Когда прибыла вторая тройка - водолазы Саша, Миша и Серега — кромка воды отошла уже к фальшборту. Водолазы шустро развернули третью водоотливную линию. Мы подключили лебедки люковых закрытий, открыли крышку первого трюма и смайнали третий насос через грузовой люк. Всплытие носовой оконечности пошло веселей. Когда воды в трюме осталось где-то по колено на правом борту и по грудь — на левом, водолазы в гидрокомбинезонах занялись поиском и устранением мест водотечности. Вскоре их труды дали ощутимый результат: с осушением трюма стал спокойно справляться один насос, работающий по полчаса через полчаса.

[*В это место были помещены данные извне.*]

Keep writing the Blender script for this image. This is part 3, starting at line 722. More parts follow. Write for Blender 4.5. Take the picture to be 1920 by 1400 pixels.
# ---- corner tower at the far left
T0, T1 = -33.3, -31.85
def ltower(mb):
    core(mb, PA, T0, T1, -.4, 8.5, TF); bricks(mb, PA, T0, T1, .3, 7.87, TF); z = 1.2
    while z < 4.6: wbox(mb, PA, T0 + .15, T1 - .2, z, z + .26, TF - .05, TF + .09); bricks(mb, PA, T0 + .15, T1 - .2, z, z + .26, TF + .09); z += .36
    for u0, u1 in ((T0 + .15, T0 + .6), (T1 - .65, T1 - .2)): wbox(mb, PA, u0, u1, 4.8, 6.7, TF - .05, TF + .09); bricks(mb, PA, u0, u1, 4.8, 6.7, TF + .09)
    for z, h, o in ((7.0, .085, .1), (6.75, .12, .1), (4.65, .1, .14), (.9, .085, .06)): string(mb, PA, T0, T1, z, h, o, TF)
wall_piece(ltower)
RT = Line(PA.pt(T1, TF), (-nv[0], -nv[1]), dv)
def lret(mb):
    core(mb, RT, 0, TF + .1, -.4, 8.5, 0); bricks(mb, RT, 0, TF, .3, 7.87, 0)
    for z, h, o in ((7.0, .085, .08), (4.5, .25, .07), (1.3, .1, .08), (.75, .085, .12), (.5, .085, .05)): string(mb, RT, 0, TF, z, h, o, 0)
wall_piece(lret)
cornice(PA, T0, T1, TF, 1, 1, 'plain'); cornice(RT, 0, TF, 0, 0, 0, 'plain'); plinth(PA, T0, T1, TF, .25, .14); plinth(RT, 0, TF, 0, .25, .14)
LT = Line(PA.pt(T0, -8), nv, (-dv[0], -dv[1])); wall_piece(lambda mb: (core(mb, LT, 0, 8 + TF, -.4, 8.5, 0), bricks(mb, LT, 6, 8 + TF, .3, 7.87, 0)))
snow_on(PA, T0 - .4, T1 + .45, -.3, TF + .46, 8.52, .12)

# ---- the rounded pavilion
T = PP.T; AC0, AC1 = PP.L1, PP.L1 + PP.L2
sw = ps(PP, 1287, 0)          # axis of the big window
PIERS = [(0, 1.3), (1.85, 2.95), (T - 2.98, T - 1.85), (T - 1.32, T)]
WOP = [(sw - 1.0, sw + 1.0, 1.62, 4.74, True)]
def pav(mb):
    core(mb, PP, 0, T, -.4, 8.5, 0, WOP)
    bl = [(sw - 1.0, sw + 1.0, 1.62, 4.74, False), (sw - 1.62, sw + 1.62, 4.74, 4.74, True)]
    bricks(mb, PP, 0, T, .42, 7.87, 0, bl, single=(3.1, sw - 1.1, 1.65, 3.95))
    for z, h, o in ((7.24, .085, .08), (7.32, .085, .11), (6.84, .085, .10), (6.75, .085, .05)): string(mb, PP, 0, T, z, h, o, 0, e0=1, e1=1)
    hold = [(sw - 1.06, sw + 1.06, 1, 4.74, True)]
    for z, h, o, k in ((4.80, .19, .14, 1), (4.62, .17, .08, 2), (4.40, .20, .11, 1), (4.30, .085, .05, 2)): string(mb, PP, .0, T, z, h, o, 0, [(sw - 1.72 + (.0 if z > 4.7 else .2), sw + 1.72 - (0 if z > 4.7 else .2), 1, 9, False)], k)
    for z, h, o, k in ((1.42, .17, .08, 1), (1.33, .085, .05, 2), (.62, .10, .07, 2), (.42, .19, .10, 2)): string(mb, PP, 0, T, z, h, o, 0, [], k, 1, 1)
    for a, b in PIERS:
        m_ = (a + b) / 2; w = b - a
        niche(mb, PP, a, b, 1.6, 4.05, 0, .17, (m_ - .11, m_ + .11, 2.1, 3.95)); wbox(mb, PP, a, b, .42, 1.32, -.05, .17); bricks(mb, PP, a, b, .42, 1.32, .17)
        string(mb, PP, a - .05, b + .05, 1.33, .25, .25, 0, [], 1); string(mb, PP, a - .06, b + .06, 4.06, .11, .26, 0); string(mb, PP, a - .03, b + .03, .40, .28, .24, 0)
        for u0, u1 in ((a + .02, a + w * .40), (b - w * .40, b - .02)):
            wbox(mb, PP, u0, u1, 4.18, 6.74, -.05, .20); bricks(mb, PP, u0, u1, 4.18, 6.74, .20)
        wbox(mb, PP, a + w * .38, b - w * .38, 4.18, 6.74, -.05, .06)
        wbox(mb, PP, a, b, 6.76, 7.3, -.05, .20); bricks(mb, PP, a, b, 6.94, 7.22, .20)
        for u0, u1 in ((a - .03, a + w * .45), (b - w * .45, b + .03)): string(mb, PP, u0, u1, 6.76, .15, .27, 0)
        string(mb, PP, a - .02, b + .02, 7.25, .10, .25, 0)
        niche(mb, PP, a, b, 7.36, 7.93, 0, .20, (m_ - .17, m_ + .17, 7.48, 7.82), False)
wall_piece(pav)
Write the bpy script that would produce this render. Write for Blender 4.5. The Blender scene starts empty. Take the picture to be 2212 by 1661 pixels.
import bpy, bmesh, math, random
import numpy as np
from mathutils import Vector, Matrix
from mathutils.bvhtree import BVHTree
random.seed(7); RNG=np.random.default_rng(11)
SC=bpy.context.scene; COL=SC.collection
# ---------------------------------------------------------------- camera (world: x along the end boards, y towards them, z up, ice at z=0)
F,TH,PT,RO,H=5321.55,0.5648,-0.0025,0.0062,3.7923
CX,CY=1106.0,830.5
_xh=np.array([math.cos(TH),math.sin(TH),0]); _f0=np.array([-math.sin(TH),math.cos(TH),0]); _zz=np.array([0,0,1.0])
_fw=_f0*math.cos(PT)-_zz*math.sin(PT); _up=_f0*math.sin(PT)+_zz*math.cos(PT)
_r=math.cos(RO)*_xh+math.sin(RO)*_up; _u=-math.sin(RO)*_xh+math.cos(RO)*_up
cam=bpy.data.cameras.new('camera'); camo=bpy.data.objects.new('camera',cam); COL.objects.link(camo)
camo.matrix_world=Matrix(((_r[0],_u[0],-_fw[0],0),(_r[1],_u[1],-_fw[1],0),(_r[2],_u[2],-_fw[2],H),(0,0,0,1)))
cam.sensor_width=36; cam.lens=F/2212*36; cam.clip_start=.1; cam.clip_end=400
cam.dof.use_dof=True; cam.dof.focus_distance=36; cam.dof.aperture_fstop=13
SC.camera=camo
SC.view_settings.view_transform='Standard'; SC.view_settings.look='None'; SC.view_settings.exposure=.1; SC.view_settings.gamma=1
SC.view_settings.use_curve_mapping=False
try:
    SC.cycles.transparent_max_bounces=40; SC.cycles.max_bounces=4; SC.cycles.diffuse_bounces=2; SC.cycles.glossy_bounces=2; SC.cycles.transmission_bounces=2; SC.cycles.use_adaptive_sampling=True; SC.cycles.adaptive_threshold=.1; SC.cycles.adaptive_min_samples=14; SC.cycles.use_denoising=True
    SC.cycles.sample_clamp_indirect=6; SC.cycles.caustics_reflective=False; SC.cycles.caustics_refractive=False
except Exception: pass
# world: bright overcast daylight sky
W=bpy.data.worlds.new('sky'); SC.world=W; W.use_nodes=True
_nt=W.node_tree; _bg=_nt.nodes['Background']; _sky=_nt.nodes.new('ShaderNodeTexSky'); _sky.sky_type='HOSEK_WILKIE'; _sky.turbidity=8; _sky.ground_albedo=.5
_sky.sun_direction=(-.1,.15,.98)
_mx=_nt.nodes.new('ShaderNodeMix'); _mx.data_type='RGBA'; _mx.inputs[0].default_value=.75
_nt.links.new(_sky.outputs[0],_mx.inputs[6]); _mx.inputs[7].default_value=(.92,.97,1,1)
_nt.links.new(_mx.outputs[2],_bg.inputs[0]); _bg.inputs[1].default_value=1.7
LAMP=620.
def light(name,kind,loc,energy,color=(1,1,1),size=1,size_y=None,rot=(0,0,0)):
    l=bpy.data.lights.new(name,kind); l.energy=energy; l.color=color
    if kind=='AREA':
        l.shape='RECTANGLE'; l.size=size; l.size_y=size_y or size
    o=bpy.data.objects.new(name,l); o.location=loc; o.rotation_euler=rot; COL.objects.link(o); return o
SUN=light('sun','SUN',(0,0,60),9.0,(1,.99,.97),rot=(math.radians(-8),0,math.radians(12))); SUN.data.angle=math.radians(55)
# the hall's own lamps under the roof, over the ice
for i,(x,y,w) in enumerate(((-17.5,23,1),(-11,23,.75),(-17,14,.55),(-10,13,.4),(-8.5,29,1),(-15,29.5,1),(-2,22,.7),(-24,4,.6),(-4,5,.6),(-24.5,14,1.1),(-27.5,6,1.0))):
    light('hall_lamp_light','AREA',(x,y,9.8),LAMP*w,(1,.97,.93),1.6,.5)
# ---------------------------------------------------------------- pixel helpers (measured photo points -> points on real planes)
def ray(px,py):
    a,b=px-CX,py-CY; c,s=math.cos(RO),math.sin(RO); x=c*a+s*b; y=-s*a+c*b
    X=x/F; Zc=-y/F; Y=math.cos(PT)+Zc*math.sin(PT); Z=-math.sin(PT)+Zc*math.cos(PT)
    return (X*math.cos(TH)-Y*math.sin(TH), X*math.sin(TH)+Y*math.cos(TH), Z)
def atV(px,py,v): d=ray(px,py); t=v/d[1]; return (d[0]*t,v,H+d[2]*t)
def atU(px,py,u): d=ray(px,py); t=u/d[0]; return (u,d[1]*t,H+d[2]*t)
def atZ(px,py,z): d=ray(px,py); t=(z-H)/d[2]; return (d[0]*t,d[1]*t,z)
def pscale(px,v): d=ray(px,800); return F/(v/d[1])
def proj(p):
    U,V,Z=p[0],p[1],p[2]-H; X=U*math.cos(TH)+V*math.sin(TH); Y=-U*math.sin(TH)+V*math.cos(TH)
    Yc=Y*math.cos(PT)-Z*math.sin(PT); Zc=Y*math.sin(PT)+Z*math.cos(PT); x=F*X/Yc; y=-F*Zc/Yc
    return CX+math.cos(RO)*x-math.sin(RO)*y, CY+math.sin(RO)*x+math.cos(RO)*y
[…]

Борьба с водой шла успешно. И хотя контрольная откачка из второго и третьего трюмов не дала ни малейшего эффекта, было ясно, что АС с осушенным первым трюмом и баком имеет вполне приличную плавучесть и остойчивость.
Начальником экспедиции на «Лисянском» оказался Вадим Павлович Абрамов. С ним мы сделали немало успешных спасательных операций в бытность его капитаном порта Выборг. Полное взаимопонимание и на этот раз способствовало четкой работе.
Пришло время запустить главный двигатель АС.
Сделать это было непросто, так как двигатель был заглушен на тяжелом топливе при аварийном покидании судна и при отрицательной температуре наружного воздуха. Однако Саша Князев с помощью второго механика ледокола сумел раскрутить заглушенный двигатель и запустил второй дизель-генератор. Больше ничего на месте мы не могли сделать. Посоветовались и решили вести «Гамму» в Выборг.
Вадим Павлович перешел к нам, прихватив с собой второго штурмана и одного матроса. Остальной экипаж составила аварийная партия. Сам Абрамов в одном лице осуществлял функции капитана и лоцмана. Помаленьку ввели в работу электрорадионавигационное оборудование. Судно было изрядно выстужено. Все двери в надстройках были распахнуты настежь, меж тем как солнечный морозный день клонился к закату. Столбик термометра съезжал к отметке минус четырнадцать. Котел отопления был основательно выведен из работы. Воочию вставала проблема размораживания судовых систем, не говоря уже о проблеме замерзания сборного экипажа. Мы позадраивали все двери, притащили в каюту капитана несколько матрасов и электрогрелку. Котлом заниматься было некогда. Нужно было вести судно и удерживать его на плаву.
Попробовали провернуть гребной винт. Получилось. Руль также работал нормально.
И «Гамма», как миленькая, пошла вслед за ледоколом. Сначала по разводью, а потом и в битом льду. И хотя водоворот воды со льдом в третьем трюме недвусмысленно говорил об огромных размерах пробоины, творение корабелов демонстрировало чудеса живучести.